En juillet 2024, des allégations graves ont émergé à l’encontre de l’abbé Pierre, figure emblématique de la lutte contre la précarité en France. Un rapport commandé par Emmaüs International et la Fondation Abbé Pierre a recueilli les témoignages d'au moins sept femmes affirmant avoir subi des comportements inappropriés de sa part entre la fin des années 1970 et 2005. Ces témoignages décrivaient des gestes déplacés, des baisers imposés et, dans certains cas, des agressions sexuelles. Parmi ces victimes présumées, au moins trois auraient été mineures au moment des faits rapportés. En février dernier, le parquet de Paris a déclaré qu’aucune enquête pénale ne pourrait être ouverte pour établir d’éventuelles responsabilités concernant ces accusations, les faits étant prescrits et l’abbé Pierre étant décédé en 2007. À la mi-janvier, l’Église catholique avait sollicité la justice afin d’examiner la possibilité d’une enquête sur l’affaire, déposant un signalement pour "non-dénonciation de viols et agressions sexuelles sur personnes vulnérables et mineurs". Après l'annonce de la décision du parquet de Paris de ne pas ouvrir d'enquête, la direction de la Fondation Abbé Pierre a décidé d'opérer une transformation majeure.
Lundi 17 mars, le délégué général de l’ex-Fondation Abbé Pierre, Christophe Robert, a annoncé un changement de nom et d’identité visuelle.
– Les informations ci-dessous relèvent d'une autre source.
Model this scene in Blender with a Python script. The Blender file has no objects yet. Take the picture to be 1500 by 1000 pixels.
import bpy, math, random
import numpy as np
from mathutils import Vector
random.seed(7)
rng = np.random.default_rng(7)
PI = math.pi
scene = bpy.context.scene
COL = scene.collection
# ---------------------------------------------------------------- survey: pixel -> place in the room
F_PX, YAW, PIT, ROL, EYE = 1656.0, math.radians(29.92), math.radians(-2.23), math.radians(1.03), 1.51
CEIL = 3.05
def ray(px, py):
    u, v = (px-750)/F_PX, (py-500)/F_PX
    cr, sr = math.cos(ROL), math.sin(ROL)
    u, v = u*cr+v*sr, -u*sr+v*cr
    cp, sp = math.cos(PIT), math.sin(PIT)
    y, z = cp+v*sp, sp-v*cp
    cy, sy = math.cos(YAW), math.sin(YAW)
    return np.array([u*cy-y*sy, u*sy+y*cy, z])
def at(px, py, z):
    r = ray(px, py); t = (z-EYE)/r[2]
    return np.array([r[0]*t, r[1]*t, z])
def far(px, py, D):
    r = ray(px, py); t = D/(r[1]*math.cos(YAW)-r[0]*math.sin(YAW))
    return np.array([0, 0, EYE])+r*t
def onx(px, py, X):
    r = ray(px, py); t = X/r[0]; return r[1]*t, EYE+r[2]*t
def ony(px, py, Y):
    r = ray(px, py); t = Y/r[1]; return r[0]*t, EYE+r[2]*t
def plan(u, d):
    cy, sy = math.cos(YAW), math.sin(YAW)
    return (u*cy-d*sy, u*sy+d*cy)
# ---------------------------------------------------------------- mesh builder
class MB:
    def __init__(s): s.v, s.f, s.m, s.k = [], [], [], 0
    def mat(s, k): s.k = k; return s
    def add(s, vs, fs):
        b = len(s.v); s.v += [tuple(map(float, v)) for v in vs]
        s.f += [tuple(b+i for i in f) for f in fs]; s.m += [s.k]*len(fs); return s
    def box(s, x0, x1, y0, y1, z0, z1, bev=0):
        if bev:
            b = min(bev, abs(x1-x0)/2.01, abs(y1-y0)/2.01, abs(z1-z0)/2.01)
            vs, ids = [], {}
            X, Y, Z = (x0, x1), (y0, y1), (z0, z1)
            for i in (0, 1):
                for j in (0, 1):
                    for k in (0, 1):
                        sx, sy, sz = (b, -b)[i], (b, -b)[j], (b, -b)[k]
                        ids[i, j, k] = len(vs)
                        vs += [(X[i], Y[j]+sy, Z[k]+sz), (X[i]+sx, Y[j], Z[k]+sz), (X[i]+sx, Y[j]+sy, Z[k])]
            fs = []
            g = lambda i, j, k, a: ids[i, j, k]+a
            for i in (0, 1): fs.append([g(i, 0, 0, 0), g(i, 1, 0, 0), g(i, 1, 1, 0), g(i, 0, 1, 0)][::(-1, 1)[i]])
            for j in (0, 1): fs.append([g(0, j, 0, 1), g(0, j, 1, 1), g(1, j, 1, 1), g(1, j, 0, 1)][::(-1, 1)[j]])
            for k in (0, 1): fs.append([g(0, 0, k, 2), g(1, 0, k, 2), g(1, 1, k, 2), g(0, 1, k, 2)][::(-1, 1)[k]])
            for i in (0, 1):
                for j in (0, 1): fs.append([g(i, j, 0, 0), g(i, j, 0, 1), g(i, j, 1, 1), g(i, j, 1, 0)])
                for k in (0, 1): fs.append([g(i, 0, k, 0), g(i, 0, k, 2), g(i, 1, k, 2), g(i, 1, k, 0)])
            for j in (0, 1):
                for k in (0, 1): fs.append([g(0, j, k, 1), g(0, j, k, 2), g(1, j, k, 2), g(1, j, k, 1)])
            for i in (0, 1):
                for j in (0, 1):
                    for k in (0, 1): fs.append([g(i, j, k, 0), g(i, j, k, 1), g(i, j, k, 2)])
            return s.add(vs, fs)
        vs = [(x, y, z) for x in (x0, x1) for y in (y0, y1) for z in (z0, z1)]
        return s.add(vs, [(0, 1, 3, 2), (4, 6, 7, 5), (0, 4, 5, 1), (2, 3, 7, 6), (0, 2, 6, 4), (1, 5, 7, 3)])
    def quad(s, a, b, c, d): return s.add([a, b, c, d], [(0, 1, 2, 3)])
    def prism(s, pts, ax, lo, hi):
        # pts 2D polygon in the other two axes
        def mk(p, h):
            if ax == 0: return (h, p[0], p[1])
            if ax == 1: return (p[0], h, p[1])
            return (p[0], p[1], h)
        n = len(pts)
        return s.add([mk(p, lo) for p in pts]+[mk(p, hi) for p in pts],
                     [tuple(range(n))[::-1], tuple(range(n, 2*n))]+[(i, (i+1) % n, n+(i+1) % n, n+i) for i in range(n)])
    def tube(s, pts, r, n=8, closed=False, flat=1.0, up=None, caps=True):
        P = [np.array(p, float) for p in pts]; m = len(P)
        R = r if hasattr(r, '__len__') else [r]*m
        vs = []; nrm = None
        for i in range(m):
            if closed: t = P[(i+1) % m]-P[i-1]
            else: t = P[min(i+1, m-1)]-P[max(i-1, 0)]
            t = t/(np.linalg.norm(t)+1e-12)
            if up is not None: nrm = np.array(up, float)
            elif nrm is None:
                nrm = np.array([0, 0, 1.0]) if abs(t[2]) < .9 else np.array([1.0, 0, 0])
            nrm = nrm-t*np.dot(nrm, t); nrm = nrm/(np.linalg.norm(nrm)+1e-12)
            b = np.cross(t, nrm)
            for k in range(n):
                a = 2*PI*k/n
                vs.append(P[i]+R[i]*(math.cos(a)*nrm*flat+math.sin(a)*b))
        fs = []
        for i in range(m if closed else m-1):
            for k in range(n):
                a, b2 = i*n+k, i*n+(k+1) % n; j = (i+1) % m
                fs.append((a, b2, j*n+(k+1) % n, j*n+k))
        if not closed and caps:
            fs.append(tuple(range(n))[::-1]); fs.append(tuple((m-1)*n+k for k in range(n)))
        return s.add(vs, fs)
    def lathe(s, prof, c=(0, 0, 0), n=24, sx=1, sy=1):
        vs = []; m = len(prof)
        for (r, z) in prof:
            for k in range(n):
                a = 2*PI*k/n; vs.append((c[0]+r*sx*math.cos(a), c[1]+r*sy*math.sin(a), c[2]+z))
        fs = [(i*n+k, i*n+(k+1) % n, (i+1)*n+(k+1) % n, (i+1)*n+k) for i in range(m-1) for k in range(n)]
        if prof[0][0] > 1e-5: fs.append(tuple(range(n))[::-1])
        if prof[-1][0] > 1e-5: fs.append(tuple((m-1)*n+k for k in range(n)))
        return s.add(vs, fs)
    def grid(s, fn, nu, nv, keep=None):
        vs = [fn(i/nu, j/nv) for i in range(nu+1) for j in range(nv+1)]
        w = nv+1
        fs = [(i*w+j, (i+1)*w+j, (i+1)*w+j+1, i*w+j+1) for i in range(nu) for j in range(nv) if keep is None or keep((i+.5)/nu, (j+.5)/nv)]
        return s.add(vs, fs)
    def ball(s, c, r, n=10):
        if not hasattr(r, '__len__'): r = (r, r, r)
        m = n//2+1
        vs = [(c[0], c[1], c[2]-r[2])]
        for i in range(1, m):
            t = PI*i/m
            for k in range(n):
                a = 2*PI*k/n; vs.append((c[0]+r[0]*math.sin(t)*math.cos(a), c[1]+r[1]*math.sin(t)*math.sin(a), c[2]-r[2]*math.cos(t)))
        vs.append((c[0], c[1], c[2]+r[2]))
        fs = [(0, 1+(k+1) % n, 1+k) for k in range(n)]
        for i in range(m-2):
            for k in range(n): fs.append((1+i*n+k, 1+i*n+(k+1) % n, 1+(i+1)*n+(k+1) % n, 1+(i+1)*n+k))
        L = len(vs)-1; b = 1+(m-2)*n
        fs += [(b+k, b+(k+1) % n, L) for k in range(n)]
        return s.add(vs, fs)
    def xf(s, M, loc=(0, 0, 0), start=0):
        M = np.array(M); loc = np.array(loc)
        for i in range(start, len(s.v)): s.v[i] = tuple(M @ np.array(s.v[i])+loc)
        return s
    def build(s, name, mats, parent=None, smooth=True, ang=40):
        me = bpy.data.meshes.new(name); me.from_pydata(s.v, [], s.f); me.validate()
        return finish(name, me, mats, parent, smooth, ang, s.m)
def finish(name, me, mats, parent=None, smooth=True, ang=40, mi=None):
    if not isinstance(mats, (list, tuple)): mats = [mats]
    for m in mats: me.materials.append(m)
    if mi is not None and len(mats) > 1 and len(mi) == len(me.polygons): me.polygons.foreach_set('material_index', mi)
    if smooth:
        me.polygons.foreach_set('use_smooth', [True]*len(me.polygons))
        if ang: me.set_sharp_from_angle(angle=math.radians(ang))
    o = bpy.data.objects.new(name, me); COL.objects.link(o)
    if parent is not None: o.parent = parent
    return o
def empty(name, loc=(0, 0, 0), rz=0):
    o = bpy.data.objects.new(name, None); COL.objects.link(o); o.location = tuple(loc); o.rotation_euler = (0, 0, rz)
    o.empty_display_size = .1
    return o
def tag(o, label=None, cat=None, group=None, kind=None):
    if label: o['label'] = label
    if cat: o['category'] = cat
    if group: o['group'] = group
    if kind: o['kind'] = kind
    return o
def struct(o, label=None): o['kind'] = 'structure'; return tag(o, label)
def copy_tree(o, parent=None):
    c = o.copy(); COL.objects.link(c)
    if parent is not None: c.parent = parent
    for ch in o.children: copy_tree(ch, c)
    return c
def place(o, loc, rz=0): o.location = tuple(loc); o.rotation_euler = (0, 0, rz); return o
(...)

Désormais, l’organisation portera le nom de Fondation pour le logement des défavorisés, un tournant nécessaire à ses yeux pour préserver son engagement et tourner la page des scandales liés à son fondateur. "Il y a eu consensus au sein de la Fondation sur la nécessité de changer de nom et de logo, tout d’abord par respect pour les victimes, mais également par respect pour tous les militants, les bénévoles, les salariés", a expliqué Christophe Robert dans une interview à l’AFP. Avec ce nouveau nom, la Fondation entend recentrer son action sur sa mission première, loin de l’héritage du prêtre. Le choix de cette nouvelle identité s’inscrit dans une volonté de clarification et d’apaisement, afin de rappeler que la priorité absolue demeure la lutte contre le mal-logement et non les controverses qui ont éclaboussé son fondateur. Au-delà des considérations symboliques, la Fondation doit aussi faire face à une conséquence directe des révélations concernant l’abbé Pierre… En effet, une baisse significative des dons a été constatée comme le souligne Christophe Robert. Depuis la publication du rapport accablant en juillet 2024, les contributions financières des particuliers ont fortement chuté. "Une baisse d’environ 30 %", précise-t-il.
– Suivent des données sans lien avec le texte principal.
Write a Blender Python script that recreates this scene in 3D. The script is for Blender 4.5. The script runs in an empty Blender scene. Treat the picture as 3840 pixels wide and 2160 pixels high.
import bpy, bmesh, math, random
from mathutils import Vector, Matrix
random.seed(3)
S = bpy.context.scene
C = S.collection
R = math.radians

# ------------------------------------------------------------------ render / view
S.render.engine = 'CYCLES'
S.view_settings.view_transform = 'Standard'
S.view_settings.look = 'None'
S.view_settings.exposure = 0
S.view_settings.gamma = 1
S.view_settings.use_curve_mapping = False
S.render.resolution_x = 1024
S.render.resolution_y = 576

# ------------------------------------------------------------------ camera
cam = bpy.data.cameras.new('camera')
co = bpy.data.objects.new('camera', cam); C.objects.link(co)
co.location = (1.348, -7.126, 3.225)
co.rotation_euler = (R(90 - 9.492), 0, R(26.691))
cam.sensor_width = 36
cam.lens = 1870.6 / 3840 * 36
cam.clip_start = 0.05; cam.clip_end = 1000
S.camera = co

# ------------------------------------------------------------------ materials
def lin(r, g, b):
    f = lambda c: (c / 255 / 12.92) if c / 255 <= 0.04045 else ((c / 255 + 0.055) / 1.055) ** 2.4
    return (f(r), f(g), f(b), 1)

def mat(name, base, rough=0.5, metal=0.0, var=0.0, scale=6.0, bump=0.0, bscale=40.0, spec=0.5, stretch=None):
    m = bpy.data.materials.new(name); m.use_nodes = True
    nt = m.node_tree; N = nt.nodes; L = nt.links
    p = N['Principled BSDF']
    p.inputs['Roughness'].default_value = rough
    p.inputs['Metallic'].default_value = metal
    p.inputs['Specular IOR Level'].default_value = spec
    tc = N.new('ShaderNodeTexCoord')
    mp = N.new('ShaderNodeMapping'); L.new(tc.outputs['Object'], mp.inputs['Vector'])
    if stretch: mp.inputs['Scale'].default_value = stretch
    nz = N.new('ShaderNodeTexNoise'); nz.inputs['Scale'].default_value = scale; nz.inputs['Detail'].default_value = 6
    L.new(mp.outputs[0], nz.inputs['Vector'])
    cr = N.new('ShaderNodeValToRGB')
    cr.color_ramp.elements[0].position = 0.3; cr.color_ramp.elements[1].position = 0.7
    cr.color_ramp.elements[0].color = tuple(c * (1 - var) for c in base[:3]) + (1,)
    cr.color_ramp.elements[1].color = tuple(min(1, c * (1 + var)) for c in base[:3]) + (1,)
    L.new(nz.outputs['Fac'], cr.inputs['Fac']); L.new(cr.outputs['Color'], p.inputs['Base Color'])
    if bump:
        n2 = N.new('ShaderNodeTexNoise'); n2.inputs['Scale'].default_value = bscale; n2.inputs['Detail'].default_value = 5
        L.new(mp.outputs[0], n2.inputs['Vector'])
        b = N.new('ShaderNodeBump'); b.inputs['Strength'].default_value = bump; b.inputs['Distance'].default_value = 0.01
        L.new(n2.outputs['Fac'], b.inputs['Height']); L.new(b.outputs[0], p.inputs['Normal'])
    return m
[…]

Ce recul des dons représente un enjeu critique pour la poursuite des actions en faveur des personnes en situation de précarité. "Alors, on espère vraiment que ce nouveau chapitre qui s’ouvre, cette clarification sur les choix que l’on fait et le rappel de l’urgence du combat vital de la Fondation pour les mal-logés, rassurera les donateurs particuliers", insiste Christophe Robert. Pour la Fondation, il est essentiel que cette situation ne vienne pas compromettre son action "car, cette baisse de dons, ce n’est pas pour la Fondation en soi que c’est un problème, c’est un problème pour les actions que l’on mène", a rappelé Christophe Robert. "Il ne faudrait pas que les révélations sur les graves agissements de l’abbé Pierre, qu’il fallait révéler, qu’il fallait rendre publics, conduisent à moins de réponses pour les mal-logés", a-t-il conclu.